The contract between the hub company and its public sector partners prescribes:
•processes for demonstrating value for money in the supply chain;
•capped returns to investors with sharing of surpluses beyond the cap;
•KPIs including social benefits such as apprenticeships, graduate placements, and workforce development;
•mechanisms that enable technical, economic and strategic studies to be funded;
•highly transparent governance and reporting arrangements.
Individual development projects are implemented directly under conventional Design-Build-Transfer contracts, or on a Design-Build-Finance-Maintain basis in which case a separate PPP Special Purpose Company is set up to allow non-recourse project finance to be used.
Has hub been a success? In short, yes.
•It has delivered projects worth at least $2.5 billion, mainly schools and primary health care facilities. Roughly a third of these are operational, half in construction, and the balance in development;
•There is evidence that project quality and delivery times have improved;
•It has delivered in remote locations that would previously have been an obstacle to including them in grouped facility PPPs; and
•It has delivered smaller projects – individual DBFMs with a capital value under $15 million are now routinely procured this way in urban and rural locations.
Is this a valid model to use beyond our shores? We think so.
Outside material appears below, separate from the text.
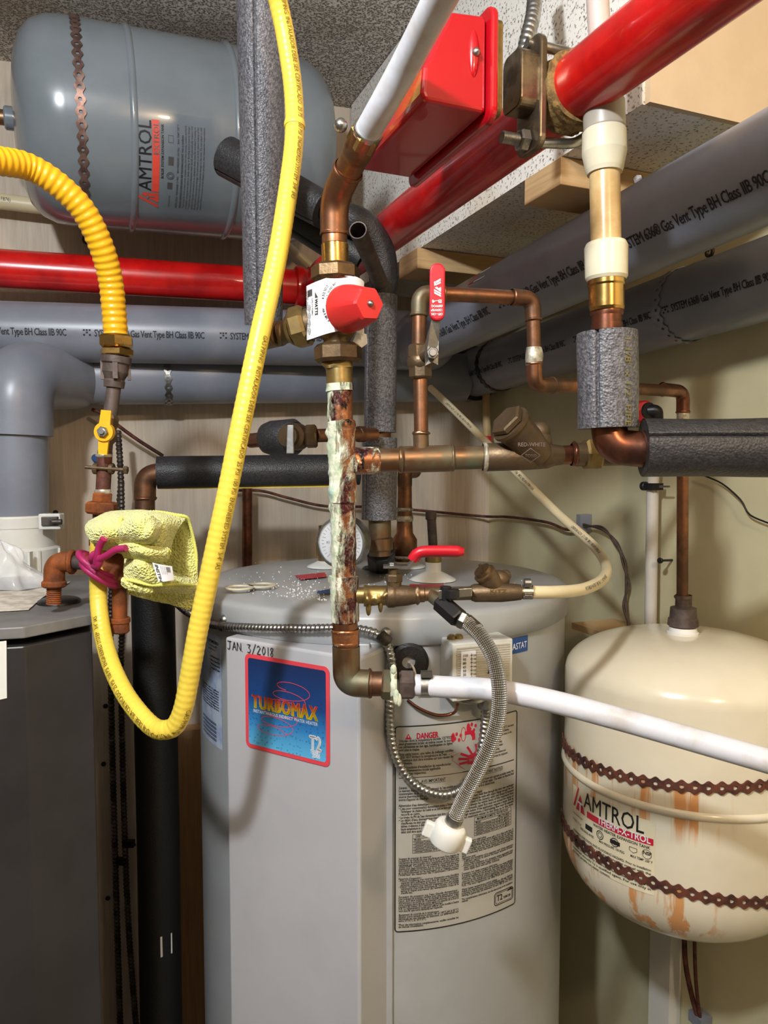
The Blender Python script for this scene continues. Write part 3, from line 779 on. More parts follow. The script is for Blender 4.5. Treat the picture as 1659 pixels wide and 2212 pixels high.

It could be considered when any of these conditions are present:
•The public sector is highly devolved, fragmented, or where the responsibility for delivering public services fall to different organisations, with different regional coverage, or different governance arrangements;
•Where distance or population density are obstacles to creating DBFM PPPs of sufficient scale;
•Where the investment requirement is for numerous, dispersed, smaller facilities, not a few larger ones.
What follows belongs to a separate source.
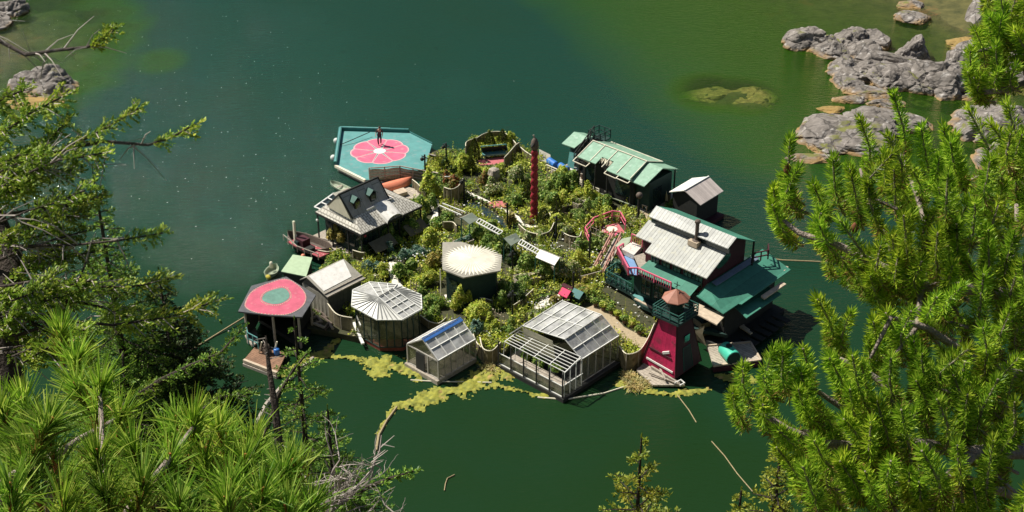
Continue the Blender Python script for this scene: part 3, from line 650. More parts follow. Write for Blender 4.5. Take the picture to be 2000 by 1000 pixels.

We have implemented the structure with new social infrastructure in mind, and the PPPs are Availability Payment based. For political reasons our focus has been on sub- $50 million projects, but the same approach could be used at a larger scale. Similarly, there is no reason why it cannot be applied where investment needs are of a different kind, say water treatment, renewable energy, roads, or housing.
In the search for solutions to accelerate sustainable development, we have here a structure that could help development finance and PPP to penetrate deeper into places and sectors that would otherwise be out of reach. Furthermore, since the nature of risks are similar to any other PPP, the opportunity to use multilateral development bank credit enhancement products to leverage private sector capital is plainly present.